Shooter's Bible Guide to Rifle Ballistics

Wayne van Zwoll

INTRODUCTION

Sure, there’s math. But ballistics is also intuitive. It’s how we describe things hurtling through air.

A basketball at rest in a corner of the gym is a lot like a bullet in the chamber of a rifle. Neither is very interesting, because neither is moving. Put the basketball in play or fire the rifle, and you set in motion a raft of variables that comprise the study of ballistics. Acceleration, deceleration, velocity, mass, energy, inertia, drag, profile, sectional density and the tug of gravity—to name just a few—affect the paths of all objects hurled through our atmosphere, from rocks to rockets. The name “ballistic missile” is oddly redundant, because every missile becomes “ballistic” at launch. Every projectile has ballistic properties.
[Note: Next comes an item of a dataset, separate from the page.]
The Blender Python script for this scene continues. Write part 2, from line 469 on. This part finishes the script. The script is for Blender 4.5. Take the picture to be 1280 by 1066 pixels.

In this book, ballistics has to do with bullet behavior. Once it leaves the muzzle, a bullet has only momentum to carry it (unlike a guided missile, which gets both power and direction during flight). A firm grasp of ballistics is a first step toward more effective shooting. Ballistics is really a three part discipline. Interior ballistics describes the turbulence inside a rifle: primer ignition, gas production and pressure, bullet release and acceleration. Exterior ballistics has to do with bullet flight—velocity, energy and trajectory as the bullet moves from muzzle to target. Terminal ballistics comes in after the strike; most commonly it’s a measure of bullet penetration and upset in a game animal or an adversary.

Interior ballistics is mostly a laboratory science. Sophisticated instruments measure high pressures over tiny slices of time. Charting pressure curves, ballisticians assess performance and design propellants and bullets for commercial loads. Though it represents a small fraction of the eye–blink delay between striker fall and the bullet’s impact 100 yards away, the launch has a profound effect on bullet trajectory and accuracy. Few shooters, though, are equipped to measure interior ballistics or manipulate them based on what happens before bullet exit. Riflemen have a much easier task with exterior ballistics. You can clock a bullet with a chronograph to determine its velocity. Plugging bullet speed and weight into a formula yields a measure of its energy. Drop and drift are a snap to determine—simply measure displacement at the target. By changing loads, you affect both interior and exterior ballistics, except for pressure signs on cartridge cases, meaningful measures of bullet performance all come forward of the muzzle.

Bullet velocity, energy, and trajectory have become standard items in ballistics charts provided by makers of ammunition and ammunition components. The properties of bullets in flight are relatively easy to quantify, very easy to compare in charts. With them, you can assess the practical reach of your rifle (as regards killing power, not accuracy) and its most efficient zero range.

Understanding ballistics, you can wring the most reach, accuracy, and power from your rifle.